# start of Supplied information

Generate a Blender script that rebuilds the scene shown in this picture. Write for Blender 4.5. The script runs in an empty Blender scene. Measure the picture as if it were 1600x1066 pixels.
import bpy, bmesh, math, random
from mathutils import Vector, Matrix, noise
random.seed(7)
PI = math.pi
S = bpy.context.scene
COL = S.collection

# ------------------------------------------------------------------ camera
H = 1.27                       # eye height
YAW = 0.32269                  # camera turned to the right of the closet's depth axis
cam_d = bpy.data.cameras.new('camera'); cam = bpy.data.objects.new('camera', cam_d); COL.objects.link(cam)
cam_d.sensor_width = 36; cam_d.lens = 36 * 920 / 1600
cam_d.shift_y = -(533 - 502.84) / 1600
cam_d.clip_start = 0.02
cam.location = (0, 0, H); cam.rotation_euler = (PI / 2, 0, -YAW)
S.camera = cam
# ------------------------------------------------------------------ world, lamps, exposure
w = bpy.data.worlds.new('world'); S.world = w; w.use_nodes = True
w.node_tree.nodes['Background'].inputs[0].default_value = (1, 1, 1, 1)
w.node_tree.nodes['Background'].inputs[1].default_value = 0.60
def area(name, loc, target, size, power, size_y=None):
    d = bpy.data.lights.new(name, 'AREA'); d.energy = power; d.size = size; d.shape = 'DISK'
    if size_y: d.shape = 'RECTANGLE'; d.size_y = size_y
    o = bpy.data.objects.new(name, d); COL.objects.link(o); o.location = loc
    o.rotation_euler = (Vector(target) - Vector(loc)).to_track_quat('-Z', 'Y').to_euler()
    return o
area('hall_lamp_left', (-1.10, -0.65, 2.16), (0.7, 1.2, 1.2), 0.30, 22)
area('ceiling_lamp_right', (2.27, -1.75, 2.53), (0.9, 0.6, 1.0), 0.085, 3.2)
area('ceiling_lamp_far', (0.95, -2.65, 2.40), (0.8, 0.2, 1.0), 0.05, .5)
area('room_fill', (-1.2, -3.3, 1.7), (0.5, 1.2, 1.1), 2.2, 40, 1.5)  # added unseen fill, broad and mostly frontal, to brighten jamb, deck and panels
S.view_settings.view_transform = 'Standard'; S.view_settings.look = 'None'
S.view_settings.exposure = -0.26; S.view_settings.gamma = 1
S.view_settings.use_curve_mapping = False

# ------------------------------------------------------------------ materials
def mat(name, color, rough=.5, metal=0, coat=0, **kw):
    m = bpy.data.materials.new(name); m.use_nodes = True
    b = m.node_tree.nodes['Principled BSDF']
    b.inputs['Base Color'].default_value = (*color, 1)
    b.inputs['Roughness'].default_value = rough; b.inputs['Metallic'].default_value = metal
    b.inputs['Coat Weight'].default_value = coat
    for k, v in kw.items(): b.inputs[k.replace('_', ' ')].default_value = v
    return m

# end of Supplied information

> Your objective
Please print exactly what appears from the first line of the data through the line with "COL = S.collection", including both of those lines and nothing past them.

> Full output
Generate a Blender script that rebuilds the scene shown in this picture. Write for Blender 4.5. The script runs in an empty Blender scene. Measure the picture as if it were 1600x1066 pixels.
import bpy, bmesh, math, random
from mathutils import Vector, Matrix, noise
random.seed(7)
PI = math.pi
S = bpy.context.scene
COL = S.collection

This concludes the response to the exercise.